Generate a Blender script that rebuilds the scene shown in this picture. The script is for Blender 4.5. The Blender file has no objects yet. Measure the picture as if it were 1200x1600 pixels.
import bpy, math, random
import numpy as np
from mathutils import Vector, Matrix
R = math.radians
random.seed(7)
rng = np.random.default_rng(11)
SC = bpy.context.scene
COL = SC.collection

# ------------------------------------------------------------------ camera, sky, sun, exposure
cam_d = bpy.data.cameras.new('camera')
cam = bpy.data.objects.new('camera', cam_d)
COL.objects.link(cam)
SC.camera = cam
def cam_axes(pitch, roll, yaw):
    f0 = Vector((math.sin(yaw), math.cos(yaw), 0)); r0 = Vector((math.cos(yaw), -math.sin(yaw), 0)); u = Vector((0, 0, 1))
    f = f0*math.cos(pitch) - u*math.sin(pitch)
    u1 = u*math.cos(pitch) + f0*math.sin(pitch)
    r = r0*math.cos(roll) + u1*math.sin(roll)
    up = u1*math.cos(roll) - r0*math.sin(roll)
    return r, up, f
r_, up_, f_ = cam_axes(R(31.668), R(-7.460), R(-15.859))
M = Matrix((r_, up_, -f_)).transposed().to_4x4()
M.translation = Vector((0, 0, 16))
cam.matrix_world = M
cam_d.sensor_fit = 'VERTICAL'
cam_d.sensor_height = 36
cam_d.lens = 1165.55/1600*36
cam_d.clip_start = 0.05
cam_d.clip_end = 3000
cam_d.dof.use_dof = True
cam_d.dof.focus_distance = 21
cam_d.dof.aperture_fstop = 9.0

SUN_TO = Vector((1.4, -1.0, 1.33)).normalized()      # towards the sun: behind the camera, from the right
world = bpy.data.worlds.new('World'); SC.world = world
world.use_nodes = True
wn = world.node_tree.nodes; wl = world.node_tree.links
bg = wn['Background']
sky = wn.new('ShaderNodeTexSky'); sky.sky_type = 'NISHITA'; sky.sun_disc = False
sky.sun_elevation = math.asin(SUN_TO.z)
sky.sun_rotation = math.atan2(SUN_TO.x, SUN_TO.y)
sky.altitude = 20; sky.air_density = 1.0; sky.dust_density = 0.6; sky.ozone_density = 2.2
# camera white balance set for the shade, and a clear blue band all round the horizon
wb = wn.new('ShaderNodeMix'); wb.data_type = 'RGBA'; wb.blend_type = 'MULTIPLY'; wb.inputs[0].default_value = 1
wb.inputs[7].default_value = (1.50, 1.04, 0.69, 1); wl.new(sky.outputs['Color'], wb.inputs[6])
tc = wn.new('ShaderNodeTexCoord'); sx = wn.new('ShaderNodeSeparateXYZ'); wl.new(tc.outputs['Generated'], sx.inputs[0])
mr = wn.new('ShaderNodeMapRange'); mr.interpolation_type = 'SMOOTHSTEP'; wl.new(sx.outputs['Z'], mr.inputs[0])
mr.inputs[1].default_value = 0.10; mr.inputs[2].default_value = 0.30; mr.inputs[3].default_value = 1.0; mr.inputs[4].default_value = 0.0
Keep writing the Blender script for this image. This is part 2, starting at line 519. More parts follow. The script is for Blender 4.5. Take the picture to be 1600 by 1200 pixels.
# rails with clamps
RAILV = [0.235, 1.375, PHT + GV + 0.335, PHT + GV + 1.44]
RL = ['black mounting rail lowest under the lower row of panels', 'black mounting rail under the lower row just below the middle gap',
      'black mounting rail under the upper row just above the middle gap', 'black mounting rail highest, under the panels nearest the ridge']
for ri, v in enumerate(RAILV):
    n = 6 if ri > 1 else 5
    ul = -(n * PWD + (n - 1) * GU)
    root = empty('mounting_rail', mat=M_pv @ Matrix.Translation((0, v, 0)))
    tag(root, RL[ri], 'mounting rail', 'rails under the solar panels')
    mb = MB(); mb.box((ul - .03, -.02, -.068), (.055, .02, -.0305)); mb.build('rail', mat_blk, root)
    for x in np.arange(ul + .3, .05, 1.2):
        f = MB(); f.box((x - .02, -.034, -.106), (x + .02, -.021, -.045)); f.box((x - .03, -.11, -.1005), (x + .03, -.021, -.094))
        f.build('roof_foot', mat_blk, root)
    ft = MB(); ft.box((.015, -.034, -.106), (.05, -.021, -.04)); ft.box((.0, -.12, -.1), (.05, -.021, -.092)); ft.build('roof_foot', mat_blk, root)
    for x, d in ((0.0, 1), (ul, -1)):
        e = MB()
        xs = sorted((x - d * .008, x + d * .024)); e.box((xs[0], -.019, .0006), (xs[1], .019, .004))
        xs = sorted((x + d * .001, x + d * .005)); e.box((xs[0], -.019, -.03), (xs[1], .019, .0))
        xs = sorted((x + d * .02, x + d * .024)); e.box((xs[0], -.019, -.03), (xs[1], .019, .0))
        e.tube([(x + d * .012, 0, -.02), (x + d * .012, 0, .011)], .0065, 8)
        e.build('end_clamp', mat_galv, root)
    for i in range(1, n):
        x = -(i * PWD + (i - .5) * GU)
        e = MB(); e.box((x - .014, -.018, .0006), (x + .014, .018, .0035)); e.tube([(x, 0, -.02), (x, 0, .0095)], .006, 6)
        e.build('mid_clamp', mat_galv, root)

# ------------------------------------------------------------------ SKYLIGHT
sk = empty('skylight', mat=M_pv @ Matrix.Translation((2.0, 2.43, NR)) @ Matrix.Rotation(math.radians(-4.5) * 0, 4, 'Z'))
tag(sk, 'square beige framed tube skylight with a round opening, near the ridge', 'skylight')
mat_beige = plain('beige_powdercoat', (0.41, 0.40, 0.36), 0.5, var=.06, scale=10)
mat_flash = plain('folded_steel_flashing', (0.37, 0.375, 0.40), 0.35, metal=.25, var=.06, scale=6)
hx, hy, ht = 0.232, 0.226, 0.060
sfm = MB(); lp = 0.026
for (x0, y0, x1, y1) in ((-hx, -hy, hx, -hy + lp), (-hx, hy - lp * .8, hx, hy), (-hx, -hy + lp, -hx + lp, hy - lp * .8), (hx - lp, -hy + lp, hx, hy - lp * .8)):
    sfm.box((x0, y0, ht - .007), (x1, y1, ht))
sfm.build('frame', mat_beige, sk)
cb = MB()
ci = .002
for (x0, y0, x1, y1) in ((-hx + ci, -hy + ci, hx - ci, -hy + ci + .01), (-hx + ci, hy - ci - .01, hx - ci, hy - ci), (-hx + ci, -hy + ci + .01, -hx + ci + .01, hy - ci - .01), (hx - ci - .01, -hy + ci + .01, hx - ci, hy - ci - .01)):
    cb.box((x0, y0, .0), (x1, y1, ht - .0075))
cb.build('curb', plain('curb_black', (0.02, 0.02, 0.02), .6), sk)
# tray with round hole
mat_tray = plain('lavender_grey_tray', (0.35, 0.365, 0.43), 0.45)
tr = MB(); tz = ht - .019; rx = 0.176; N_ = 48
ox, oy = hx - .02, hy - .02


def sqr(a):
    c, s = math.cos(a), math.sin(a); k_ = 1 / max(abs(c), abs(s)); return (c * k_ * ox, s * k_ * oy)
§
WHAT YOU WILL DO.
Exactly reproduce every line of the data above.

FULL RESPONSE.
Generate a Blender script that rebuilds the scene shown in this picture. The script is for Blender 4.5. The Blender file has no objects yet. Measure the picture as if it were 1200x1600 pixels.
import bpy, math, random
import numpy as np
from mathutils import Vector, Matrix
R = math.radians
random.seed(7)
rng = np.random.default_rng(11)
SC = bpy.context.scene
COL = SC.collection

# ------------------------------------------------------------------ camera, sky, sun, exposure
cam_d = bpy.data.cameras.new('camera')
cam = bpy.data.objects.new('camera', cam_d)
COL.objects.link(cam)
SC.camera = cam
def cam_axes(pitch, roll, yaw):
    f0 = Vector((math.sin(yaw), math.cos(yaw), 0)); r0 = Vector((math.cos(yaw), -math.sin(yaw), 0)); u = Vector((0, 0, 1))
    f = f0*math.cos(pitch) - u*math.sin(pitch)
    u1 = u*math.cos(pitch) + f0*math.sin(pitch)
    r = r0*math.cos(roll) + u1*math.sin(roll)
    up = u1*math.cos(roll) - r0*math.sin(roll)
    return r, up, f
r_, up_, f_ = cam_axes(R(31.668), R(-7.460), R(-15.859))
M = Matrix((r_, up_, -f_)).transposed().to_4x4()
M.translation = Vector((0, 0, 16))
cam.matrix_world = M
cam_d.sensor_fit = 'VERTICAL'
cam_d.sensor_height = 36
cam_d.lens = 1165.55/1600*36
cam_d.clip_start = 0.05
cam_d.clip_end = 3000
cam_d.dof.use_dof = True
cam_d.dof.focus_distance = 21
cam_d.dof.aperture_fstop = 9.0

SUN_TO = Vector((1.4, -1.0, 1.33)).normalized()      # towards the sun: behind the camera, from the right
world = bpy.data.worlds.new('World'); SC.world = world
world.use_nodes = True
wn = world.node_tree.nodes; wl = world.node_tree.links
bg = wn['Background']
sky = wn.new('ShaderNodeTexSky'); sky.sky_type = 'NISHITA'; sky.sun_disc = False
sky.sun_elevation = math.asin(SUN_TO.z)
sky.sun_rotation = math.atan2(SUN_TO.x, SUN_TO.y)
sky.altitude = 20; sky.air_density = 1.0; sky.dust_density = 0.6; sky.ozone_density = 2.2
# camera white balance set for the shade, and a clear blue band all round the horizon
wb = wn.new('ShaderNodeMix'); wb.data_type = 'RGBA'; wb.blend_type = 'MULTIPLY'; wb.inputs[0].default_value = 1
wb.inputs[7].default_value = (1.50, 1.04, 0.69, 1); wl.new(sky.outputs['Color'], wb.inputs[6])
tc = wn.new('ShaderNodeTexCoord'); sx = wn.new('ShaderNodeSeparateXYZ'); wl.new(tc.outputs['Generated'], sx.inputs[0])
mr = wn.new('ShaderNodeMapRange'); mr.interpolation_type = 'SMOOTHSTEP'; wl.new(sx.outputs['Z'], mr.inputs[0])
mr.inputs[1].default_value = 0.10; mr.inputs[2].default_value = 0.30; mr.inputs[3].default_value = 1.0; mr.inputs[4].default_value = 0.0
Keep writing the Blender script for this image. This is part 2, starting at line 519. More parts follow. The script is for Blender 4.5. Take the picture to be 1600 by 1200 pixels.
# rails with clamps
RAILV = [0.235, 1.375, PHT + GV + 0.335, PHT + GV + 1.44]
RL = ['black mounting rail lowest under the lower row of panels', 'black mounting rail under the lower row just below the middle gap',
      'black mounting rail under the upper row just above the middle gap', 'black mounting rail highest, under the panels nearest the ridge']
for ri, v in enumerate(RAILV):
    n = 6 if ri > 1 else 5
    ul = -(n * PWD + (n - 1) * GU)
    root = empty('mounting_rail', mat=M_pv @ Matrix.Translation((0, v, 0)))
    tag(root, RL[ri], 'mounting rail', 'rails under the solar panels')
    mb = MB(); mb.box((ul - .03, -.02, -.068), (.055, .02, -.0305)); mb.build('rail', mat_blk, root)
    for x in np.arange(ul + .3, .05, 1.2):
        f = MB(); f.box((x - .02, -.034, -.106), (x + .02, -.021, -.045)); f.box((x - .03, -.11, -.1005), (x + .03, -.021, -.094))
        f.build('roof_foot', mat_blk, root)
    ft = MB(); ft.box((.015, -.034, -.106), (.05, -.021, -.04)); ft.box((.0, -.12, -.1), (.05, -.021, -.092)); ft.build('roof_foot', mat_blk, root)
    for x, d in ((0.0, 1), (ul, -1)):
        e = MB()
        xs = sorted((x - d * .008, x + d * .024)); e.box((xs[0], -.019, .0006), (xs[1], .019, .004))
        xs = sorted((x + d * .001, x + d * .005)); e.box((xs[0], -.019, -.03), (xs[1], .019, .0))
        xs = sorted((x + d * .02, x + d * .024)); e.box((xs[0], -.019, -.03), (xs[1], .019, .0))
        e.tube([(x + d * .012, 0, -.02), (x + d * .012, 0, .011)], .0065, 8)
        e.build('end_clamp', mat_galv, root)
    for i in range(1, n):
        x = -(i * PWD + (i - .5) * GU)
        e = MB(); e.box((x - .014, -.018, .0006), (x + .014, .018, .0035)); e.tube([(x, 0, -.02), (x, 0, .0095)], .006, 6)
        e.build('mid_clamp', mat_galv, root)

# ------------------------------------------------------------------ SKYLIGHT
sk = empty('skylight', mat=M_pv @ Matrix.Translation((2.0, 2.43, NR)) @ Matrix.Rotation(math.radians(-4.5) * 0, 4, 'Z'))
tag(sk, 'square beige framed tube skylight with a round opening, near the ridge', 'skylight')
mat_beige = plain('beige_powdercoat', (0.41, 0.40, 0.36), 0.5, var=.06, scale=10)
mat_flash = plain('folded_steel_flashing', (0.37, 0.375, 0.40), 0.35, metal=.25, var=.06, scale=6)
hx, hy, ht = 0.232, 0.226, 0.060
sfm = MB(); lp = 0.026
for (x0, y0, x1, y1) in ((-hx, -hy, hx, -hy + lp), (-hx, hy - lp * .8, hx, hy), (-hx, -hy + lp, -hx + lp, hy - lp * .8), (hx - lp, -hy + lp, hx, hy - lp * .8)):
    sfm.box((x0, y0, ht - .007), (x1, y1, ht))
sfm.build('frame', mat_beige, sk)
cb = MB()
ci = .002
for (x0, y0, x1, y1) in ((-hx + ci, -hy + ci, hx - ci, -hy + ci + .01), (-hx + ci, hy - ci - .01, hx - ci, hy - ci), (-hx + ci, -hy + ci + .01, -hx + ci + .01, hy - ci - .01), (hx - ci - .01, -hy + ci + .01, hx - ci, hy - ci - .01)):
    cb.box((x0, y0, .0), (x1, y1, ht - .0075))
cb.build('curb', plain('curb_black', (0.02, 0.02, 0.02), .6), sk)
# tray with round hole
mat_tray = plain('lavender_grey_tray', (0.35, 0.365, 0.43), 0.45)
tr = MB(); tz = ht - .019; rx = 0.176; N_ = 48
ox, oy = hx - .02, hy - .02


def sqr(a):
    c, s = math.cos(a), math.sin(a); k_ = 1 / max(abs(c), abs(s)); return (c * k_ * ox, s * k_ * oy)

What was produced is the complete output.